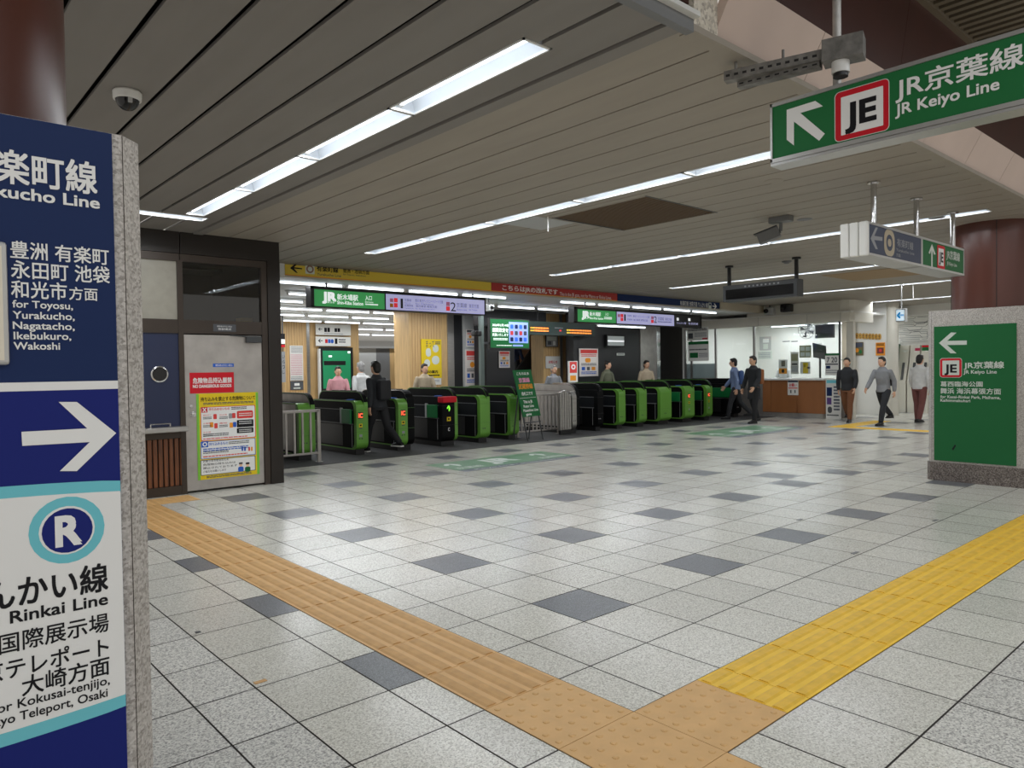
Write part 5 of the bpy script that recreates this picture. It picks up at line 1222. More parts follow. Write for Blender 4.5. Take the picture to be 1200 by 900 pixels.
p = at(945, 387, 'X', XO + 2.6); mb = MB(); r = 0.27
for k in range(12): a = 2 * math.pi * k / 12; mb.tube([p + Vector((0, 0.04 * math.cos(a), 0.04 * math.sin(a))), p + Vector((0, r * math.cos(a), r * math.sin(a)))], 0.006, MGREY, 5)
for rr in (r, r * 0.65): mb.tube([p + Vector((0, rr * math.cos(2 * math.pi * k / 24), rr * math.sin(2 * math.pi * k / 24))) for k in range(25)], 0.008, MGREY, 5)
mb.build('grille', t); mb = MB(); mb.bbox(p + Vector((0.08, -0.09, -0.09)), p + Vector((0.3, 0.09, 0.09)), LGREY, 0.03); mb.build('motor', t)
mb = MB()
for k in range(4):
    a = 2 * math.pi * k / 4 + 0.4; u = Vector((0, math.cos(a), math.sin(a))); v = Vector((0, -math.sin(a), math.cos(a)))
    mb.prism([p + u * 0.03 + Vector((0.03, 0, 0)), p + u * 0.22 - v * 0.07 + Vector((0.05, 0, 0)), p + u * 0.24 + v * 0.05 + Vector((0.02, 0, 0))], (0.006, 0, 0), DGREY)
mb.build('blade', t); mb = MB(); mb.cyl(p + Vector((0.25, 0, 0)), p + Vector((0.25, 0, 0.62)), 0.03, LGREY, 10); mb.build('mount', t)
t = thing('monitor', 'office monitor hanging above the counter staff', 'screen', (XO + 1.2, 7.9, 2.2))
p = at(966, 388, 'X', XO + 1.0); mb = MB(); mb.bbox((XO + 1.0, p.y - 0.28, p.z - 0.2), (XO + 1.08, p.y + 0.28, p.z + 0.2), MGREY, 0.015); mb.build('housing', t); mb = MB(); mb.box((XO + 0.995, p.y - 0.25, p.z - 0.17), (XO + 1.0, p.y + 0.25, p.z + 0.17), DGREY); mb.build('screen', t); mb = MB(); mb.cyl((XO + 1.06, p.y, p.z + 0.2), (XO + 1.06, p.y, 2.9), 0.025, LGREY, 10); mb.build('mount', t)
t = thing('monitor', 'dark desk monitor on the right behind the office counter', 'screen', (XO + 0.8, 7.2, 1.1))
p = at(960, 412, 'X', XO + 0.7); mb = MB(); mb.prism([(XO + 0.7, p.y - 0.2, p.z - 0.24), (XO + 0.75, p.y + 0.2, p.z - 0.16), (XO + 0.7, p.y + 0.2, p.z + 0.26), (XO + 0.65, p.y - 0.2, p.z + 0.16)], (0.05, 0, 0), DGREY); mb.build('screen', t); mb = MB(); mb.cyl((XO + 0.75, p.y, 1.1), (XO + 0.75, p.y, p.z), 0.03, DGREY, 10); mb.box((XO + 0.6, p.y - 0.12, 1.0), (XO + 0.9, p.y + 0.12, 1.02), DGREY); mb.build('stand', t)
mb = MB(); mb.bbox((XO + 0.55, 6.5, 0.0), (XO + 1.1, 9.0, 1.0), LGREY, 0.01); tag(mb.build('desk', origin=(XO + 0.8, 7.6, 0)), 'pale desk running behind the office counter', 'desk')
p = at(872, 392, 'X', XO + 1.5); mb = MB(); mb.bbox((XO + 4.42, 12.0, 2.2), (XO + 4.5, 12.5, 2.6), IVORY, 0.02); mb.box((XO + 4.41, 12.15, 2.35), (XO + 4.42, 12.35, 2.5), LGREY); tag(mb.build('control_box', origin=(XO + 4.46, 12.2, 2.4)), 'ivory control box on the office back wall', 'control box')
for k in range(3):
    lamp('Y', XO + 1.2 + 1.3 * k, 7.2, 8.6, 2.9, '%s batten light on the office ceiling counted from the glass' % ORD[k], 'office batten lights', False, 1.6)
    lamp('Y', XO + 1.2 + 1.3 * k, 9.2, 10.6, 2.9, '%s rear batten light on the office ceiling counted from the glass' % ORD[k], 'office batten lights', False, 1.6)
# speakers on the fascia
for px, py, s_, lb, m_ in ((901, 364.5, 0.14, 'pale box camera standing on the office fascia', LGREY), (921, 361, 0.16, 'black round speaker on the office fascia', BLACK)):
    p = at(px, py, 'X', XO - 0.1); t = thing('ceiling_camera' if m_ is LGREY else 'speaker', lb, 'camera' if m_ is LGREY else 'speaker', p)
    mb = MB(); mb.bbox(p + Vector((-0.05, -s_, -0.11)), p + Vector((0.15, s_, 0.11)), m_, 0.03); mb.build('body', t); mb = MB(); mb.lathe([(0.06, 0), (0.07, 0.05), (0.05, 0.055)], p + Vector((-0.05, s_ * 0.3, 0)), BLACKG, 16, Vector((-1, 0, 0))); mb.build('lens', t, smooth=True)
    mb = MB(); mb.cyl(p + Vector((0.05, 0, 0.1)), (p.x + 0.05, p.y, ZC), 0.02, DGREY, 8); mb.build('mount', t)

# ------------------------------------------------------------------ far right: white wall, column, route map, machines
XW = 18.95
ya = at(1003, 430, 'X', XW).y; yb2 = at(1040, 430, 'X', XW).y
mb = MB(); mb.box((XW, yb2, 0), (XW + 0.2, ya, ZC), WALLW); mb.box((XW - 0.1, ya, 0), (XW + 0.2, yr - 0.3 + 1.2, ZC), TANW); mb.box((XW - 0.104, ya, 1.62), (XW - 0.1, ya + 0.9, 1.64), MGREY)
struct(mb.build('wall_right'))
t = MB(); pc = at(1046, 440, 'X', XW + 0.1); t.cyl((pc.x, pc.y, 0), (pc.x, pc.y, ZC), 0.16, IVORY, 28); t.cyl((pc.x, pc.y, ZC - 0.1), (pc.x, pc.y, ZC - 0.02), 0.175, IVORY, 28); struct(t.build('column', smooth=True), 'round ivory column beside the route map')
XM = 21.0
mb = MB(); mb.box((XM, -4, 0), (XM + 0.2, yb2 + 1.5, ZC), WALLW); struct(mb.build('wall_far'))
GOLD = mat('disc_gold', (196, 150, 64), 0.45); PBR = mat('disc_brown', (84, 54, 24), 0.5)
for k in range(8):
    px = 1004.6 + k * 3.75
    p = at(px, 393.6 + k * 0.15, 'X', XW - 0.001); mb = MB(); mb.prism([p + Vector((0, 0.047 * math.cos(a), 0.088 * math.sin(a))) for a in [2 * math.pi * i / 18 for i in range(18)]], (-0.024, 0, 0), GOLD); o = mb.build('wall_letter_disc', origin=p)
    tag(o, '%s golden lettered disc from the left on the white wall' % ORD[k], 'wall letter', 'golden wall discs')
    q = Print('X', XW - 0.0255); u, v = (p - q.o).dot(q.r), (p - q.o).dot(q.u); q.boxuv(u - 0.008, u + 0.006, v - 0.055, v + 0.05, PBR, 0); q.boxuv(u - 0.022, u + 0.02, v + 0.004 * (k % 3), v + 0.02 + 0.004 * (k % 3), PBR, 1); q.boxuv(u - 0.02 + 0.01 * (k % 2), u + 0.014, v - 0.045, v - 0.03, PBR, 1); q.build('lettering', o)
xposter(999.5, 1011.5, 1005, 416.6, 401, XW - 0.02, mat('print_olive_dark', (106, 92, 58), 0.5), 'dark picture poster at the left of the white wall', [('b', 1000.4, 1010.8, 1005, 406.8, 402, I_SLATE), ('d', 1002, 1006.4, 1004, 413, 408, I_ORG), ('d', 1006.6, 1010, 1008, 414.6, 410, I_GREENB)])
xposter(1026.4, 1037, 1031, 416.6, 401.4, XW - 0.02, I_ORG, 'orange framed poster at the right of the white wall', [('b', 1027.6, 1035.6, 1031, 414.4, 407.4, mat('print_maroon', (110, 48, 40), 0.5)), ('l', 1027, 1036, 1031, 405.6, 402.4, I_BLACK, 2), ('d', 1030, 1033.4, 1031.6, 412.6, 409, I_REDS)])
# route map
o, pr, e = board('route_map', 'large white railway route map high on the far wall', 'map', 'X', XM - 0.034, 1050, 1088.5, 1068, 401.5, 371, WALLW, 0.03)
rg = random.Random(5)
INK = I_DGREY
def seg(u0, v0, u1, v1, m=INK, w_=0.011):
    dx, dy = u1 - u0, v1 - v0; L = math.hypot(dx, dy) or 1; nx, ny = -dy / L * w_ / 2, dx / L * w_ / 2
    pr.polyuv([(u0 - nx, v0 - ny), (u1 - nx, v1 - ny), (u1 + nx, v1 + ny), (u0 + nx, v0 + ny)], m, 1)
for k in range(13):
    v = e[2] + (e[3] - e[2]) * (k + 0.7) / 14; u = e[0] + rg.uniform(0, 0.3)
    while u < e[1] - 0.2:
        l = rg.uniform(0.15, 0.5); u2 = min(u + l, e[1] - 0.05); seg(u, v, u2, v); dv = rg.choice([-1, 1, 0]) * 0.07; u3 = min(u2 + 0.07, e[1] - 0.03)
        nv = min(max(v + dv, e[2] + 0.03), e[3] - 0.03); seg(u2, v, u3, nv); v = nv; u = u3 + (0.05 if rg.random() < 0.2 else 0)
pr.build('lines', o)
lamp('Y', XM - 0.25, e and (XM - XM + at(1088, 368, 'X', XM - 0.25).y), at(1052, 365, 'X', XM - 0.25).y, at(1068, 367, 'X', XM - 0.25).z + 0.08, 'batten light over the route map', 'batten lights behind the gates', False)
mb = MB(); mb.box((XM - 0.5, -2, 2.95), (XM, e and at(1049, 365, 'X', XM).y, ZC), WALLW); struct(mb.build('wall_map_soffit'))
# ticket machines under the map
for k, (p0, p1) in enumerate(((1051, 1062), (1063.5, 1075), (1076.5, 1088))):
    a = at(p1, 440, 'X', XM - 0.5).y; b = at(p0, 440, 'X', XM - 0.5).y
    t = thing('ticket_machine', '%s ticket vending machine from the left under the route map' % ORD[k], 'ticket machine', (XM - 0.3, (a + b) / 2, 0), 'ticket machines')
    mb = MB(); mb.prism([(XM - 0.5, a + 0.02, 0), (XM - 0.5, a + 0.02, 0.95), (XM - 0.3, a + 0.02, 1.55), (XM - 0.2, a + 0.02, 2.05), (XM - 0.002, a + 0.002, 2.05), (XM - 0.002, a + 0.002, 0)], (0, b - a - 0.004, 0), IVORY); mb.build('cabinet', t)
    mb = MB(); mb.prism([(XM - 0.492, a + 0.1, 1.0), (XM - 0.318, a + 0.1, 1.52), (XM - 0.328, a + 0.1, 1.525), (XM - 0.502, a + 0.1, 1.005)], (0, b - a - 0.2, 0), DGREY); mb.build('screen', t)
    mb = MB(); mb.box((XM - 0.235, a + (0.05, 0.02, 0.0)[k], 1.76), (XM - 0.2, b - (0.05, 0.12, 0.0)[k], (1.9, 1.96, 2.04)[k]), (I_PALE, mat('print_crimson', (176, 40, 76), 0.4), I_GREENB)[k]); mb.box((XM - 0.24, a + 0.1, 1.85), (XM - 0.235, b - 0.1, 1.87), I_WHITE); mb.box((XM - 0.238, a + 0.0, 1.98), (XM - 0.234, b - 0.0, 2.04), I_RED) if k == 2 else None; mb.build('header', t)
mb = MB(); p = at(1049.5, 420, 'X', XM - 0.6); mb.box((XM - 0.6, p.y + 0.06, 0), (XM - 0.05, p.y + 0.1, 2.1), I_GREENB); tag(mb.build('partition_panel', origin=(XM - 0.3, p.y, 0)), 'narrow green side panel left of the ticket machines', 'panel')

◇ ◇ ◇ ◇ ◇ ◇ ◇

Copy each line in the data that holds the word "picture".

Write part 5 of the bpy script that recreates this picture. It picks up at line 1222. More parts follow. Write for Blender 4.5. Take the picture to be 1200 by 900 pixels.
xposter(999.5, 1011.5, 1005, 416.6, 401, XW - 0.02, mat('print_olive_dark', (106, 92, 58), 0.5), 'dark picture poster at the left of the white wall', [('b', 1000.4, 1010.8, 1005, 406.8, 402, I_SLATE), ('d', 1002, 1006.4, 1004, 413, 408, I_ORG), ('d', 1006.6, 1010, 1008, 414.6, 410, I_GREENB)])